The Great Battery Caper

After months of planning, thinking and just plain fretting, the batteries are in and Dauntless is no longer acting like a one legged duck.

Another Gorgeous Sunset
Another Gorgeous Sunset

How do one legged ducks act you wonder? Without the engine running or being plugged into shore power, we had only a few minutes’ worth of electrical power.

Two of the Four New Yuasa Batteries
Two of the Four New Yuasa Batteries

And I’d go to sleep, not with visions of sugar plum faeries (or better yet, leggy milf’s) dancing in my head, but with pictures of wiring diagrams and this and that.
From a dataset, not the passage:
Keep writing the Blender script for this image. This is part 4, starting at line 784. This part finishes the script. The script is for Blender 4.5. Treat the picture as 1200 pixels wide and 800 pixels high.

So, having found replacement batteries in Kilmore Quay’s Kehoe Marine last month, they got four Yuasa Cargo Deep Cycle GM batteries that were of 8-D size, with 230 amp-hours each for me. Weighing in at 55 kg, or 115 lbs. each and delivered to the Kehoe boys at New Ross Boat Yard (yes, of course they are related).

Waiting for high tide, when the dock was only a few feet above the floating pontoon, we got the batteries on to the boat without dropping them into the water.

Then, the hardest part physically, getting the old batteries out.  Perhaps with the knowledge that we could not hurt them, it took us less than an hour to get them out.

I then spent the next few hours re-configuring how the batteries were connected.  I essentially made a positive and negative stud that consolidated the all the connections before they went to the batteries.

My friend Ed had given me a new article about the optimum way to connect multiple batteries that was slightly superior to the way I had the older batteries connected.  I had had 8 new battery cables made, 2 for each battery, each 2.3 meters long (about 7 feet).  This allowed the four batteries to have the exact same length cable to each from the charging source.  By having the same cable lengths, the resistance should be equal and thus each battery should get exactly the same amount of charge.

That took a few hours, with a panicked call to Dave Arnold, the electrical guru (who else would be driving around an all-electric car for the 1980’s!).

His call reaffirmed the use of the existing terminal block and Perko switch that was used to switch the start to the house batteries if needed.

Finally, after 8 hours, I was ready for the new batteries.  I rigged an Amstel line around the hand railing to the pilot house, thus we could lower the batteries into the engine room and the only struggle was to pull them into place while lowering at the same time.

Two hours later, all was in place, hooked up and ready to go.

All the boat grounds go to a common terminal, then one large cable to the boat side of the Victron battery Monitor shunt.  Then one large cable to another terminal post which has all four negative battery cables.

Positives are similar, in that the inverter/charger, the positive from the alternator and the positive from the terminal block (which has a number of inputs from the isolators and thus indirect from the other battery chargers) go to a terminal post, then all 4 battery cables are attached.

In the next days/weeks, as I physically tie the lines and organize a bit more, I will make a new electrical diagram.

Now, according to my calculations, all the rest of the year should be downhill!